Below is a listing to transcribe in full and exactly; keep the pictures out.
+-------+
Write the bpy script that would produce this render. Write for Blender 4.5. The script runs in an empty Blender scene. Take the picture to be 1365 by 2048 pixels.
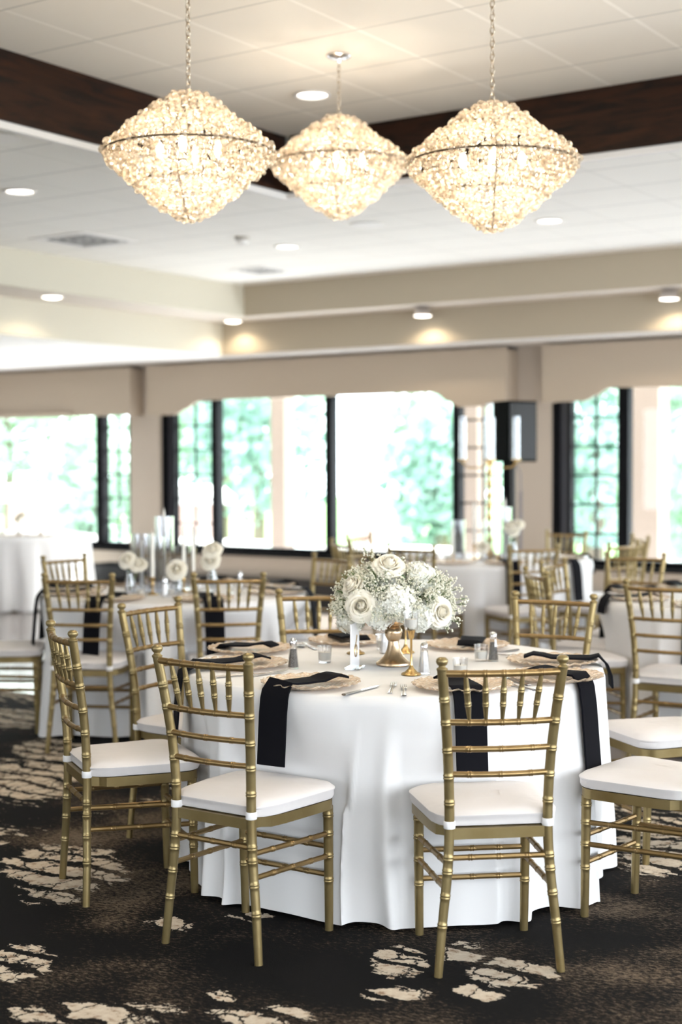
import bpy, math, random
from mathutils import Vector, Matrix
sc = bpy.context.scene
COL = sc.collection
R = math.radians
rnd = random.Random(7)

# ------------------------------------------------------------------ camera
FPX = 2926.0
yaw, pitch, roll = R(33.9), -math.atan(99/FPX), R(-0.2)
F = Vector((-math.sin(yaw)*math.cos(pitch), math.cos(yaw)*math.cos(pitch), math.sin(pitch)))
RT = Vector((math.cos(yaw), math.sin(yaw), 0))
UP = RT.cross(F)
RT2 = RT*math.cos(roll)+UP*math.sin(roll)
UP2 = UP*math.cos(roll)-RT*math.sin(roll)
cam = bpy.data.cameras.new('camera')
cam.sensor_fit = 'VERTICAL'; cam.sensor_height = 36.0
cam.lens = FPX/2048*36
cam.clip_start = .05; cam.clip_end = 300
cam.dof.use_dof = True; cam.dof.focus_distance = 4.75; cam.dof.aperture_fstop = 1.8
camo = bpy.data.objects.new('camera', cam); COL.objects.link(camo)
camo.matrix_world = Matrix(((RT2.x, UP2.x, -F.x, 0), (RT2.y, UP2.y, -F.y, 0), (RT2.z, UP2.z, -F.z, 1.5), (0, 0, 0, 1)))
sc.camera = camo

# ------------------------------------------------------------------ world, light, exposure
WORLD = 7.0
w = bpy.data.worlds.new('sky'); sc.world = w; w.use_nodes = True
nt = w.node_tree; nt.nodes.clear()
bg = nt.nodes.new('ShaderNodeBackground'); wo = nt.nodes.new('ShaderNodeOutputWorld')
bg.inputs[0].default_value = (.85, .93, 1.0, 1); bg.inputs[1].default_value = WORLD
nt.links.new(bg.outputs[0], wo.inputs[0])
sc.view_settings.view_transform = 'Standard'; sc.view_settings.look = 'None'
sc.view_settings.exposure = 0.32; sc.view_settings.gamma = 1.0
sc.view_settings.use_curve_mapping = False
sc.cycles.max_bounces = 10; sc.cycles.diffuse_bounces = 6; sc.cycles.glossy_bounces = 4
sc.cycles.transmission_bounces = 8; sc.cycles.transparent_max_bounces = 24
sc.cycles.sample_clamp_indirect = 8; sc.cycles.caustics_reflective = False; sc.cycles.caustics_refractive = False

def light(name, typ, loc, energy, color, parent=None, rot=(0, 0, 0), **kw):
    l = bpy.data.lights.new(name, typ); l.energy = energy; l.color = color
    for k, v in kw.items(): setattr(l, k, v)
    o = bpy.data.objects.new(name, l); COL.objects.link(o); o.location = loc; o.rotation_euler = rot
    o.parent = parent
    return o
SUN = light('sun', 'SUN', (0, 0, 30), 24.0, (1, .95, .87), rot=(R(-38), R(14), 0), angle=R(1.5))   # high sun on the terrace and trees beyond the windows
# daylight through the windows behind and to the right of the camera
def daylight(name, loc, rot, sx, sy, e, c=(.93, .96, 1)):
    return light(name, 'AREA', loc, e, c, rot=rot, shape='RECTANGLE', size=sx, size_y=sy)
daylight('window_daylight', (3.3, 2.5, 1.65), (0, R(90), 0), 2.1, 9.0, 110)
daylight('window_daylight', (-4.0, -3.8, 1.65), (R(90), 0, 0), 10.0, 2.1, 12)
daylight('window_daylight', (-9.6, 12.62, 1.30), (R(-112), 0, 0), 9.0, 1.4, 190, (1, .98, .95))

# ------------------------------------------------------------------ materials
def M(name, col, rough=.5, metal=0, **kw):
    m = bpy.data.materials.new(name); m.use_nodes = True
    b = m.node_tree.nodes['Principled BSDF']
    b.inputs['Base Color'].default_value = (*col, 1); b.inputs['Roughness'].default_value = rough
    b.inputs['Metallic'].default_value = metal
    for k, v in kw.items(): b.inputs[k].default_value = v
    return m
def nodes(m): return m.node_tree.nodes, m.node_tree.links, m.node_tree.nodes['Principled BSDF']
def N(m, t, **kw):
    n = m.node_tree.nodes.new(t)
    for k, v in kw.items():
        if k in n.inputs: n.inputs[k].default_value = v
        else: setattr(n, k, v)
    return n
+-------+
PROBLEM SOLUTION =>
Write the bpy script that would produce this render. Write for Blender 4.5. The script runs in an empty Blender scene. Take the picture to be 1365 by 2048 pixels.
import bpy, math, random
from mathutils import Vector, Matrix
sc = bpy.context.scene
COL = sc.collection
R = math.radians
rnd = random.Random(7)

# ------------------------------------------------------------------ camera
FPX = 2926.0
yaw, pitch, roll = R(33.9), -math.atan(99/FPX), R(-0.2)
F = Vector((-math.sin(yaw)*math.cos(pitch), math.cos(yaw)*math.cos(pitch), math.sin(pitch)))
RT = Vector((math.cos(yaw), math.sin(yaw), 0))
UP = RT.cross(F)
RT2 = RT*math.cos(roll)+UP*math.sin(roll)
UP2 = UP*math.cos(roll)-RT*math.sin(roll)
cam = bpy.data.cameras.new('camera')
cam.sensor_fit = 'VERTICAL'; cam.sensor_height = 36.0
cam.lens = FPX/2048*36
cam.clip_start = .05; cam.clip_end = 300
cam.dof.use_dof = True; cam.dof.focus_distance = 4.75; cam.dof.aperture_fstop = 1.8
camo = bpy.data.objects.new('camera', cam); COL.objects.link(camo)
camo.matrix_world = Matrix(((RT2.x, UP2.x, -F.x, 0), (RT2.y, UP2.y, -F.y, 0), (RT2.z, UP2.z, -F.z, 1.5), (0, 0, 0, 1)))
sc.camera = camo

# ------------------------------------------------------------------ world, light, exposure
WORLD = 7.0
w = bpy.data.worlds.new('sky'); sc.world = w; w.use_nodes = True
nt = w.node_tree; nt.nodes.clear()
bg = nt.nodes.new('ShaderNodeBackground'); wo = nt.nodes.new('ShaderNodeOutputWorld')
bg.inputs[0].default_value = (.85, .93, 1.0, 1); bg.inputs[1].default_value = WORLD
nt.links.new(bg.outputs[0], wo.inputs[0])
sc.view_settings.view_transform = 'Standard'; sc.view_settings.look = 'None'
sc.view_settings.exposure = 0.32; sc.view_settings.gamma = 1.0
sc.view_settings.use_curve_mapping = False
sc.cycles.max_bounces = 10; sc.cycles.diffuse_bounces = 6; sc.cycles.glossy_bounces = 4
sc.cycles.transmission_bounces = 8; sc.cycles.transparent_max_bounces = 24
sc.cycles.sample_clamp_indirect = 8; sc.cycles.caustics_reflective = False; sc.cycles.caustics_refractive = False

def light(name, typ, loc, energy, color, parent=None, rot=(0, 0, 0), **kw):
    l = bpy.data.lights.new(name, typ); l.energy = energy; l.color = color
    for k, v in kw.items(): setattr(l, k, v)
    o = bpy.data.objects.new(name, l); COL.objects.link(o); o.location = loc; o.rotation_euler = rot
    o.parent = parent
    return o
SUN = light('sun', 'SUN', (0, 0, 30), 24.0, (1, .95, .87), rot=(R(-38), R(14), 0), angle=R(1.5))   # high sun on the terrace and trees beyond the windows
# daylight through the windows behind and to the right of the camera
def daylight(name, loc, rot, sx, sy, e, c=(.93, .96, 1)):
    return light(name, 'AREA', loc, e, c, rot=rot, shape='RECTANGLE', size=sx, size_y=sy)
daylight('window_daylight', (3.3, 2.5, 1.65), (0, R(90), 0), 2.1, 9.0, 110)
daylight('window_daylight', (-4.0, -3.8, 1.65), (R(90), 0, 0), 10.0, 2.1, 12)
daylight('window_daylight', (-9.6, 12.62, 1.30), (R(-112), 0, 0), 9.0, 1.4, 190, (1, .98, .95))

# ------------------------------------------------------------------ materials
def M(name, col, rough=.5, metal=0, **kw):
    m = bpy.data.materials.new(name); m.use_nodes = True
    b = m.node_tree.nodes['Principled BSDF']
    b.inputs['Base Color'].default_value = (*col, 1); b.inputs['Roughness'].default_value = rough
    b.inputs['Metallic'].default_value = metal
    for k, v in kw.items(): b.inputs[k].default_value = v
    return m
def nodes(m): return m.node_tree.nodes, m.node_tree.links, m.node_tree.nodes['Principled BSDF']
def N(m, t, **kw):
    n = m.node_tree.nodes.new(t)
    for k, v in kw.items():
        if k in n.inputs: n.inputs[k].default_value = v
        else: setattr(n, k, v)
    return n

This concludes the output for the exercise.